Read the lines below. Copy out any that hold the string "high".

* **Data supplied**

------------------------------------------------------------

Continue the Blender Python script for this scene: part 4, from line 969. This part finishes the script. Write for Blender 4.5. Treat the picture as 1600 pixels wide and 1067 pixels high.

------------------------------------------------------------

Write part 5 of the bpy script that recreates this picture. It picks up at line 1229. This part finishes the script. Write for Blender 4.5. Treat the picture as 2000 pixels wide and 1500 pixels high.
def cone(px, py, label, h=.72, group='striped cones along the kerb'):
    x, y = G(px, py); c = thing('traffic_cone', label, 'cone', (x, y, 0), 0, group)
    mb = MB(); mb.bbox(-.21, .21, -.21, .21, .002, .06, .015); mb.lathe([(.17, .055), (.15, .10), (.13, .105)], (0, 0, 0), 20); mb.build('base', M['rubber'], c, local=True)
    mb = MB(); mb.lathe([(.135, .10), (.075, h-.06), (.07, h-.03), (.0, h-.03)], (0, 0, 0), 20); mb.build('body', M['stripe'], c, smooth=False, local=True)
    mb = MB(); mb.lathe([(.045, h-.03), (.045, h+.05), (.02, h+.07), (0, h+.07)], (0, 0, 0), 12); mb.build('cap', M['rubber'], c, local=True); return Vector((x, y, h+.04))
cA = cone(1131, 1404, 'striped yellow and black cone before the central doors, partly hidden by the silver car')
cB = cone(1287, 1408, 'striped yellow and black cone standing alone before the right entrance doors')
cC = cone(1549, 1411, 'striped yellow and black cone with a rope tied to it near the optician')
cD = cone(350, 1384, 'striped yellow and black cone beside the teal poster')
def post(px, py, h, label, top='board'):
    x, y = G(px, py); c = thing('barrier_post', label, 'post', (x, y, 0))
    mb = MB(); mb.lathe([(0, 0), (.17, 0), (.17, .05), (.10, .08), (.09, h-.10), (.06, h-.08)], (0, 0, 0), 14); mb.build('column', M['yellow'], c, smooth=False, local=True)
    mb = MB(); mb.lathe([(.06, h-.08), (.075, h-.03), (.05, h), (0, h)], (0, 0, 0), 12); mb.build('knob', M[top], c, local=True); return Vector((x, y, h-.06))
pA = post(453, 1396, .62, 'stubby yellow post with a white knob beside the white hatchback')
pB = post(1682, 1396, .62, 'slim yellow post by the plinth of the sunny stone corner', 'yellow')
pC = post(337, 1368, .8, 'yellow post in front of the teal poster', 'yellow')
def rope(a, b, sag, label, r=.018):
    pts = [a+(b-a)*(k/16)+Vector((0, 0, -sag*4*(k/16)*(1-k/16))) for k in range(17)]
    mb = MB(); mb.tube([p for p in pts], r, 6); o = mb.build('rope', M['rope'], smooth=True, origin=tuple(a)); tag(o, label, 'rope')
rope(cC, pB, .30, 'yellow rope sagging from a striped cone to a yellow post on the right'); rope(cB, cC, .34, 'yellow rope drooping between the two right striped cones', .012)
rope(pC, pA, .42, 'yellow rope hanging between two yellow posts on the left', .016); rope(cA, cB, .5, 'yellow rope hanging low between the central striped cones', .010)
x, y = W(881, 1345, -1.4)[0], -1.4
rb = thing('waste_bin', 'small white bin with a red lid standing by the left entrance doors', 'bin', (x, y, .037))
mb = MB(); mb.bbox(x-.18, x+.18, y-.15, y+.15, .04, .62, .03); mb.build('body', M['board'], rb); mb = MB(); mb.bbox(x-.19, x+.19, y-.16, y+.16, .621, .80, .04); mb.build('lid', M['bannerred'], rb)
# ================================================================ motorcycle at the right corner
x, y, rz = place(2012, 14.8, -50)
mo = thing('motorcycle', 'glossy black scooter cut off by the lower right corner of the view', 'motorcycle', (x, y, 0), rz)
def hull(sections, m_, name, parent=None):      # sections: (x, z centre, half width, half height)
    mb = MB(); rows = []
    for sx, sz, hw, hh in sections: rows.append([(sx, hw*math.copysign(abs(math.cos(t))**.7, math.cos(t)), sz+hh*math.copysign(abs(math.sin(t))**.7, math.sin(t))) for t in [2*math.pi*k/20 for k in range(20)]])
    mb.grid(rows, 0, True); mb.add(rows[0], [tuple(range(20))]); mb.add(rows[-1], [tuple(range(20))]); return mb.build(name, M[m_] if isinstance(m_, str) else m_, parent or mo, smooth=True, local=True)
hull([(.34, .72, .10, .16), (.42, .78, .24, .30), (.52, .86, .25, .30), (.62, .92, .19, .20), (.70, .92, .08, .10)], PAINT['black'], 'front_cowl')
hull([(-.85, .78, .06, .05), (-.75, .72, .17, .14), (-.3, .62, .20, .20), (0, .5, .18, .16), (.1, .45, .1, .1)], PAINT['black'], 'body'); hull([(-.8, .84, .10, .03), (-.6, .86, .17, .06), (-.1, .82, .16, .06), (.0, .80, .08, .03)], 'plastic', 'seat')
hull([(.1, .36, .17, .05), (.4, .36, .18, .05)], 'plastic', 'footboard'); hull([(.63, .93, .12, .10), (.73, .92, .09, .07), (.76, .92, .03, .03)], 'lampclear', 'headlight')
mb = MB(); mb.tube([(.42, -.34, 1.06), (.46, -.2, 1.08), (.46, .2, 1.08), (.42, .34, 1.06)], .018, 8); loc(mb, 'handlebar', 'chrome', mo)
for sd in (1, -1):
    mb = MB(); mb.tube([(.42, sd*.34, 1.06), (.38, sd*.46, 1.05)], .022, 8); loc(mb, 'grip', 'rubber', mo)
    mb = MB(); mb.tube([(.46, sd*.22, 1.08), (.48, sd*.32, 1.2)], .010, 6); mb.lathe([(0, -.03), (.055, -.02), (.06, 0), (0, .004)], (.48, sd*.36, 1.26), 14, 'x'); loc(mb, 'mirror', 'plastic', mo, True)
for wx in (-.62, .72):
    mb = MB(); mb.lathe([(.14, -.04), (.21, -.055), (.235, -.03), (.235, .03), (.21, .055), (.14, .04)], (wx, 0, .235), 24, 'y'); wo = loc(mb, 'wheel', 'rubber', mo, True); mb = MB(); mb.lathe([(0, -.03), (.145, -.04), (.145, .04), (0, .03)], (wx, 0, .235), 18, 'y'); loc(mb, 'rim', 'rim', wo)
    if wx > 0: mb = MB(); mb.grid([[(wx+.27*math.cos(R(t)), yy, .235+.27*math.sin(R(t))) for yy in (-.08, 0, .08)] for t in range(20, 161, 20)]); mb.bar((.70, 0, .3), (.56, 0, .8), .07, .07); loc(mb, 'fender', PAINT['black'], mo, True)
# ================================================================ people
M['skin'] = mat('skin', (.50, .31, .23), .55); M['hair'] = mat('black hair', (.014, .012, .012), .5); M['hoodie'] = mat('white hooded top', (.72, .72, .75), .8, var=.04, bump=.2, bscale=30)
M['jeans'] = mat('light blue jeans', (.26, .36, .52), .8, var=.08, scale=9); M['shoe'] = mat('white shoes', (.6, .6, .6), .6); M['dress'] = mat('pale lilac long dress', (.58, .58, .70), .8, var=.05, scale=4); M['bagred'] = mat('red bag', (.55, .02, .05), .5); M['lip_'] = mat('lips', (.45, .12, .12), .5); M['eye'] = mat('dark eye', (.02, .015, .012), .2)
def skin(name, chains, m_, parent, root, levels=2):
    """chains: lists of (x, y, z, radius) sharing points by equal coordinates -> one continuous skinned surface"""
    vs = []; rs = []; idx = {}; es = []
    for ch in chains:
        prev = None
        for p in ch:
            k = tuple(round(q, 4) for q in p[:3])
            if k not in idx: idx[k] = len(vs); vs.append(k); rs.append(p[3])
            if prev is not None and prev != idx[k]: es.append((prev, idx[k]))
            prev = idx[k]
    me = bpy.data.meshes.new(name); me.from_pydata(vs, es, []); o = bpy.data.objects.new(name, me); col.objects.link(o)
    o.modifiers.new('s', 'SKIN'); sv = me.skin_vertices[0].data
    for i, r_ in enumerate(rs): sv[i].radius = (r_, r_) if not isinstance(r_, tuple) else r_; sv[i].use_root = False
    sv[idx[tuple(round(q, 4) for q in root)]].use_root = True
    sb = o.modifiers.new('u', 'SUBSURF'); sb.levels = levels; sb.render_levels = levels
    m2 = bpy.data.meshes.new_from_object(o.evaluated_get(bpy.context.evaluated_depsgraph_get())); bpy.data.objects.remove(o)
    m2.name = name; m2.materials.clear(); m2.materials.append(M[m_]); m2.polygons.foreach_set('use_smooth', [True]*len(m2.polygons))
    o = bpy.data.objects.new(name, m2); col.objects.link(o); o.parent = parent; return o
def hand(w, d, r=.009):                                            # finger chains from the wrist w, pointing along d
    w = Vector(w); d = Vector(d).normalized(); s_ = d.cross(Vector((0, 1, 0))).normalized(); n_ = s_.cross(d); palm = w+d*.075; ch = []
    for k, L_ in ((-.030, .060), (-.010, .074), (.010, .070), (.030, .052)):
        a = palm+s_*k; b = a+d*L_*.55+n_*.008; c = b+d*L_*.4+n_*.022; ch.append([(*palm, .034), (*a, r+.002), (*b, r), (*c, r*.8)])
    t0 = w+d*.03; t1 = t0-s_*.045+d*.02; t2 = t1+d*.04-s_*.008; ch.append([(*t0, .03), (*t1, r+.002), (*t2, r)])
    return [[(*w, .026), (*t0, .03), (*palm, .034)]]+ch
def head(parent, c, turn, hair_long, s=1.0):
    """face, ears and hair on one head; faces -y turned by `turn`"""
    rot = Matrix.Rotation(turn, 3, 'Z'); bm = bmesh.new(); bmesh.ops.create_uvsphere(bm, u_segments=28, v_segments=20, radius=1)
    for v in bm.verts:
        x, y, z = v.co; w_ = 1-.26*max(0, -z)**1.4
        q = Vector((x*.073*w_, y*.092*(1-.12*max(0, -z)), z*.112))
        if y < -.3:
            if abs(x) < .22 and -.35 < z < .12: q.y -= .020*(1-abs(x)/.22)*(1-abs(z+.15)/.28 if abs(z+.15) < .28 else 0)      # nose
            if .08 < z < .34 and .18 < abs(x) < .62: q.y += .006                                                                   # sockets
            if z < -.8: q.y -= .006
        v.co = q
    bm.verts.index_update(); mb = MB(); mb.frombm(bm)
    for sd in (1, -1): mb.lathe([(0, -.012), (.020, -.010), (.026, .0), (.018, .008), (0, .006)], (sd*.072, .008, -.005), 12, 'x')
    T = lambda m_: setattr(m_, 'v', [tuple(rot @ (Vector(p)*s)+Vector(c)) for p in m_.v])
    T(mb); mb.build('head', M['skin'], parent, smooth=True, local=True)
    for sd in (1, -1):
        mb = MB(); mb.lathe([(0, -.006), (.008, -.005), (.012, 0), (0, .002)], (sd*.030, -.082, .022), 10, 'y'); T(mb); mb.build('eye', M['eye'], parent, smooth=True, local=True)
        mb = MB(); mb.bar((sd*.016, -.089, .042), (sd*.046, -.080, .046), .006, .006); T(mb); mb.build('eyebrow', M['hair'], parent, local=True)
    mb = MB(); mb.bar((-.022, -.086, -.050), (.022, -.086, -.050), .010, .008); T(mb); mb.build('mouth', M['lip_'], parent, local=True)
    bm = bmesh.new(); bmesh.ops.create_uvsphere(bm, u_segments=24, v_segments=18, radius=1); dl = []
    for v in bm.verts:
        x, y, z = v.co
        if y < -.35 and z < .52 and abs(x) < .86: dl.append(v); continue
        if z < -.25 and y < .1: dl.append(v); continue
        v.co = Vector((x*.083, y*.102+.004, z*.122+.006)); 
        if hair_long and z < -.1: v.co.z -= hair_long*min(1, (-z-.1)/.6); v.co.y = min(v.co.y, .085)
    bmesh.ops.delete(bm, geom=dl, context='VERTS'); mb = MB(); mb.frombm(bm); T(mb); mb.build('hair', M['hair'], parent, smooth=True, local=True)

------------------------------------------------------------

* **Result**
Continue the Blender Python script for this scene: part 4, from line 969. This part finishes the script. Write for Blender 4.5. Treat the picture as 1600 pixels wide and 1067 pixels high.
Write part 5 of the bpy script that recreates this picture. It picks up at line 1229. This part finishes the script. Write for Blender 4.5. Treat the picture as 2000 pixels wide and 1500 pixels high.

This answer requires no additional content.